Masur clasped his hands in a composed but firm gesture of approval.

David Patterson, Professor of Music and former Chairman of the Performing Arts Department at UMass Boston, was recipient of a Fulbright Scholar Award and the Chancellor’s Distinction in  Teaching Award. He studied with Nadia Boulanger and Olivier Messiaen in Paris and holds a PhD from Harvard University. www.notescape.net

3 Comments »

3 Comments [leave a civil comment (others will be removed) and please disclose relevant affiliations]

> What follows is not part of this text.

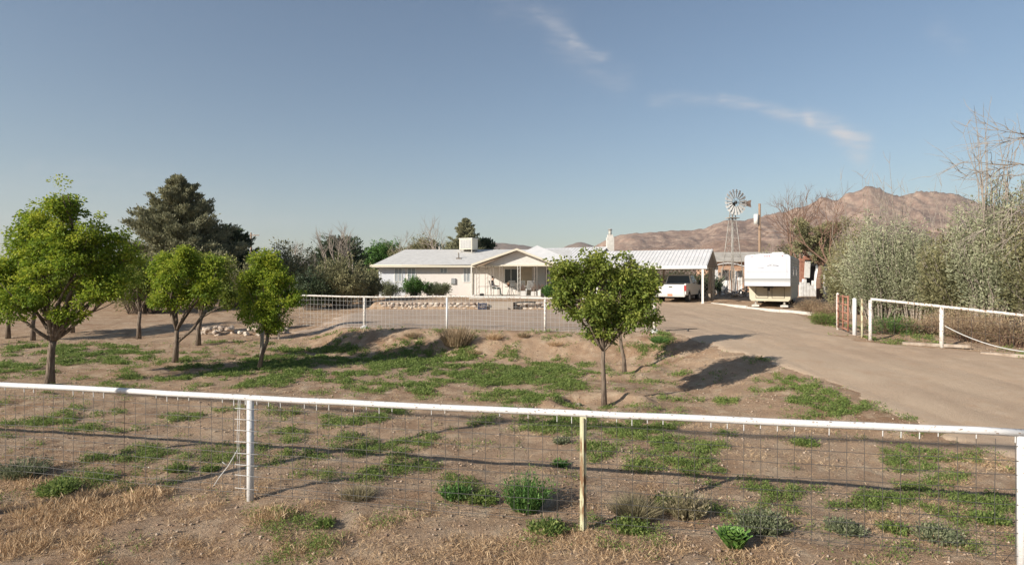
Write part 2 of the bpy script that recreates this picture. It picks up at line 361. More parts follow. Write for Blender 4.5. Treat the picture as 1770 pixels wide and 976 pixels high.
# hills
def hills(name, prof, y0, yr, y1, m, pw, gul, seed, u0, u1, nu, nr):
    xs = np.array([p[0] for p in prof], float); es = np.array([(480 - p[1]) / 1000 for p in prof])
    u = np.linspace(u0, u1, nu); yv = np.concatenate([np.linspace(y0, yr, nr), np.linspace(yr, y1, nr // 3)[1:]])
    Uu, Yy = np.meshgrid(u, yv); X = Uu * Yy
    E = np.interp(Uu * 1000 + 885, xs, es)
    t = np.clip((Yy - y0) / (yr - y0), 0, 1) ; t2 = np.clip((y1 - Yy) / (y1 - yr), 0, 1)
    sh = np.where(Yy <= yr, t ** pw, t2 ** 1.2)
    top = E * yr
    g = 1 - np.abs(2 * fbm(X * .0045, Yy * .0022, seed, 5, .55) - 1)
    g2 = 1 - np.abs(2 * fbm(X * .018, Yy * .009, seed + 9, 4, .6) - 1)
    Z = top * sh * (1 - gul * (1 - sh ** 3) * (g * .8 + .0)) - top * .17 * g2 * (1 - .6 * sh ** 6) * sh ** .7 + 1 - 9 * (1 - np.minimum(t * 8, 1))
    Z += top * .030 * (np.abs(fbm(X * .05, Yy * .05, seed + 5, 3, .6) - .5)) * sh ** .5 + top * .045 * (fbm(X * .02, Yy * .02, seed + 3, 3) - .2)
    nx = len(u); V_ = np.stack([X, Yy, Z], -1).reshape(-1, 3)
    i = np.arange((len(yv) - 1) * nx).reshape(-1, nx)[:, :-1].ravel()
    return tag(fast(name, V_, np.stack([i, i + 1, i + 1 + nx, i + nx], 1), m, smooth=False), kind='structure')
PF = [(-900, 460), (300, 462), (700, 440), (790, 430), (820, 421), (850, 417), (880, 418), (925, 424), (950, 430), (972, 427), (988, 419), (1002, 415), (1020, 419), (1040, 430), (1300, 450), (3000, 460)]
hills('distant_hills', PF, 1500, 3600, 4600, M['rockfar'], 1.3, .3, 2, -1.7, .45, 300, 40)
PM = [(900, 470), (1000, 434), (1030, 421), (1050, 411), (1070, 403), (1090, 399), (1130, 397), (1180, 394), (1218, 391), (1240, 380), (1262, 375), (1290, 377), (1320, 367), (1360, 361), (1395, 349), (1420, 339), (1450, 337), (1480, 324), (1494, 315), (1505, 312), (1518, 316), (1532, 326), (1555, 331), (1590, 324), (1625, 326), (1660, 330), (1710, 350), (1770, 362), (1900, 350), (2200, 380), (3200, 440)]
hills('mountain', PM, 520, 2300, 3600, M['rock'], 1.75, .55, 7, 0.0, 2.2, 520, 150)
PN = [(1000, 470), (1060, 440), (1120, 425), (1200, 424), (1260, 408), (1330, 412), (1400, 396), (1470, 402), (1560, 390), (1650, 400), (1770, 390), (2200, 420), (3200, 450)]
hills('foothills', PN, 420, 1100, 1900, M['rock'], 1.5, .5, 17, 0.1, 2.2, 380, 90)

# ---------------------------------------------------------------- foliage
def quads(P, D, S, asp, rg, flat=0.0, bend=0):         # leaf diamonds at P, pointing along D, length S
    n = len(P); D = D / np.maximum(np.linalg.norm(D, axis=1, keepdims=True), 1e-6)
    r = rg.normal(size=(n, 3)); r[:, 2] *= (1 - flat); side = np.cross(D, r); side /= np.maximum(np.linalg.norm(side, axis=1, keepdims=True), 1e-6)
    S = S[:, None]; a = P; b = P + D * S * .45 + side * S * asp * .5; c = P + D * S; d = P + D * S * .45 - side * S * asp * .5
    if bend: c = c - np.array([0, 0, 1.]) * S * bend
    V_ = np.stack([a, b, c, d], 1).reshape(-1, 3); F_ = np.arange(4 * n).reshape(n, 4); return V_, F_
def in_lobes(lobes, n, rg, shell=.55):
    w = np.array([a[3] * a[4] * a[5] for a in lobes]) ** .8; idx = rg.choice(len(lobes), n, p=w / w.sum())
    L_ = np.array(lobes)[idx]; v = rg.normal(size=(n, 3)); v /= np.linalg.norm(v, axis=1, keepdims=True)
    r = (shell + (1 - shell) * rg.random(n)) ** .6 * (0.86 + .28 * rg.random(n))
    return L_[:, :3] + v * r[:, None] * L_[:, 3:6], v
def limb_path(a, b, rd, n=5, wob=.08):
    a, b = Vector(a), Vector(b); L_ = (b - a).length; out = []
    off = Vector((rd.uniform(-1, 1), rd.uniform(-1, 1), rd.uniform(-.2, .6))) * wob * L_
    for i in range(n):
        t = i / (n - 1); out.append(a.lerp(b, t) + off * math.sin(t * math.pi) + Vector((rd.uniform(-1, 1), rd.uniform(-1, 1), 0)) * .015 * L_ * (0 < i < n - 1))
    return out
def leafy_tree(name, label, base, trunk_pts, fork, lobes, m, nclu, nleaf, size, seed, group=None, clu=.26, tr=.07, bark='bark', cat='tree', extra=None, asp=.62):
    """lobes, trunk_pts relative to the base; nclu clusters of nleaf leaves."""
    rd = random.Random(seed); rg = np.random.default_rng(seed); clu *= .72; nclu = int(nclu * 1.9); nleaf = int(nleaf * .62); size *= .84; lobes = [(l[0] * .94, l[1], l[2], l[3] * .88, l[4] * .88, l[5] * .92) for l in lobes]
    t = thing(name, label, cat, base, 0, group); mb = MB()
    tp = trunk_pts; mb.tube(tp, [tr * 1.35] + [tr * (1 - .25 * i / len(tp)) for i in range(1, len(tp))], 9)
    if extra: 
        for e in extra: mb.tube(e, [tr * .8] + [tr * .6] * (len(e) - 1), 7)
    sub = []
    for l in lobes:
        for q in range(6):
            w_ = rg.normal(size=3); w_ /= np.linalg.norm(w_); w_[2] = abs(w_[2]) * .9 - .25 if q else 1.0; k_ = rd.uniform(.40, .72); s_ = rd.uniform(.34, .58)
            sub.append((l[0] + w_[0] * l[3] * k_, l[1] + w_[1] * l[4] * k_, l[2] + w_[2] * l[5] * k_, l[3] * s_, l[4] * s_, l[5] * s_ * 1.35))
    P, v = in_lobes(sub, nclu, rg, .2)
    sp = rg.random(nclu) < .20; P[sp] += v[sp] * (rg.random(sp.sum()) * .16 + .02)[:, None] + np.array([0, 0, 1.]) * (rg.random(sp.sum()) * .12)[:, None]
    for l in lobes:
        lp = limb_path(tp[-1], l[:3], rd, 6); mb.tube(lp, [tr * (.56 - .09 * i) for i in range(6)], 6)
        for q in range(5):
            e = Vector(l[:3]) + Vector((rd.uniform(-1, 1) * l[3], rd.uniform(-1, 1) * l[4], rd.uniform(-.6, 1) * l[5])) * .8
            st_ = lp[rd.randint(2, 5)]; mb.tube(limb_path(st_, e, rd, 4), [tr * .25, tr * .19, tr * .13, tr * .05], 5)
    for i in range(0, nclu, 5):
        e = Vector(P[i]); l = min(lobes, key=lambda a: (Vector(a[:3]) - e).length); c = Vector(l[:3])
        mb.tube([c.lerp(e, .1), c.lerp(e, .55) + Vector((rd.uniform(-.05, .05), rd.uniform(-.05, .05), .04)), e], [tr * .14, tr * .1, tr * .04], 4, caps=False)
    mb.build('trunk', M[bark], t)
    n = nclu * nleaf; c = np.repeat(P, nleaf, 0); vv = np.repeat(v, nleaf, 0)
    cs = np.repeat(clu * (.6 + .8 * rg.random(nclu)), nleaf)[:, None]
    off = rg.normal(size=(n, 3)); off /= np.linalg.norm(off, axis=1, keepdims=True); off *= (rg.random(n) ** .45)[:, None] * cs
    off[:, 2] *= .75
    D = off / np.maximum(np.linalg.norm(off, axis=1, keepdims=True), 1e-6) + vv * .4 + np.array([0, 0, -.25]) + rg.normal(size=(n, 3)) * .5
    V_, F_ = quads(c + off, D, size * (.65 + .7 * rg.random(n)), asp, rg, bend=.12)
    ct = np.repeat(rg.random(nclu), nleaf); tint = np.clip(.10 + .42 * ct + .45 * rg.random(n) + .12 * np.repeat(v[:, 2], nleaf), 0, 1)
    fast('crown', V_, F_, m, t, tint); return t
def conifer(name, label, base, h, rad, m, seed, n=26000, size=.16, top=.0, pw=.8, trr=.16, cat='tree', skew=0, irregular=.25):
    rg = np.random.default_rng(seed); rd = random.Random(seed); t = thing(name, label, cat, base)
    mb = MB(); mb.tube([(0, 0, -.1), (0, 0, h * .3), (skew * .5, 0, h * .65), (skew, 0, h * .97)], [trr, trr * .8, trr * .4, .02], 8)
    nb = 260; P = []; Dd = []; z0 = .04 * h
    for i in range(nb):
        f = (i + rd.random()) / nb; z = z0 + (h * .93 - z0) * f ** 1.05; az = rd.uniform(0, 6.28)
        L_ = rad * (1 - f) ** pw * rd.uniform(1 - irregular * 1.3, 1 + irregular) + .15
        up = .25 + .7 * f; k = skew * (z / h)
        a = Vector((k, 0, z)); b = a + Vector((math.cos(az) * L_, math.sin(az) * L_, L_ * up * rd.uniform(.4, 1.1)))
        mb.tube([a, a.lerp(b, .5) - Vector((0, 0, .04 * L_)), b], [.03 * trr / .16, .02, .006], 4, caps=False)
        nn = int(n / nb * (.35 + 1.2 * (1 - f))); s = rg.random(nn) ** .55
        A = np.array(a); B = np.array(b); pts = A + (B - A) * s[:, None]; spread = (.10 + .20 * L_ / rad) * rad * .36 * (1.15 - s * .75)
        q = rg.normal(size=(nn, 3)) * spread[:, None] * np.array([.8, .8, .55]); P.append(pts + q)
        Dd.append((B - A) / L_ * .7 + q * 1.2 + np.array([0, 0, .8]) + rg.normal(size=(nn, 3)) * .45)
    mb.build('trunk', M['bark'], t); P = np.concatenate(P); D = np.concatenate(Dd)
    P[:, 2] = np.minimum(np.maximum(P[:, 2], .1), h * 1.03)
    V_, F_ = quads(P, D, size * (.6 + .8 * rg.random(len(P))), .42, rg)
    tint = np.clip(.15 + .5 * rg.random(len(P)) + .5 * (fbm(P[:, 0] * 1.5 + seed, P[:, 2] * 1.5 + P[:, 1], 3, 2) - .4), 0, 1)
    fast('crown', V_, F_, m, t, tint); return t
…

  1. Yes, David, on Saturday it was also a very good concert. I would say surprisingly-good as last time BSO played under Kurt Masur it was a very poor outcome. I would say surprisingly-good one more time as Schumann symphonies are not exactly my things but Masur/BSO made them “interesting”. The Piano Concerto was also appealing. Nelson Freire play of Grieg’s Piano Concerto last year with Shi-Yeon Sung was overly conservative and unadventurous but the time with Schumann it sounded less timid and much less stuffed with labor.

    Comment by Romy The Cat — November 21, 2010 at 6:58 am

  2. It was thirty-five years ago in Symphony Hall that I first heard Beethoven.

    Before that night I had of course been acquainted with most of the master’s work, through numerous concerts and recordings, but on that night it was different. It was the *real* sound of Beethoven, and it was the Egmont Overture, played as an encore yet, by the Leipzig Gewandhaus Orchestra under Kurt Masur. What a thrill!

    Last night’s (broadcast) concert did the same trick for me, this time with Schumann. The orchestra took on a middle-European burnished tone that I had never heard from them before, and in their phrasing spoke as one person. Nearly unbelievable. And Nelson Freire fit right in with the plan.

    A stupendous evening of great music and music-making.

    Comment by Clark Johnsen — November 21, 2010 at 12:57 pm

  3. From the very first downbeat, these performances were blessed with a marriage of seasoned authority and youthful inspiration. Masur seemed anticipatory and fueled by discovery. One eyed the ink wet behind the racing pen, felt the music’s urgency, its need to be written, its demand to be heard. I’ve never caught these works done better, and I doubt if I’ll ever hear them again done quite as well. At age 83 Masur hasn’t lost power. He’s on top of his form.
    The centerpiece of the evening, the Piano Concerto, is, for some reason, a work I don’t respond to as enthusiastically as I should. I much prefer the Grieg, to cite a familiar pairing. But with Nelson Freire the agent, I became a changed man. His performance, at one with Masur’s, delivered spirit and grace, flair and romance, more than the sum of its parts. I may in time revert to my old feelings about this concerto. Rather, I think I’ll hold this transformative experience in my head and heart for a long time.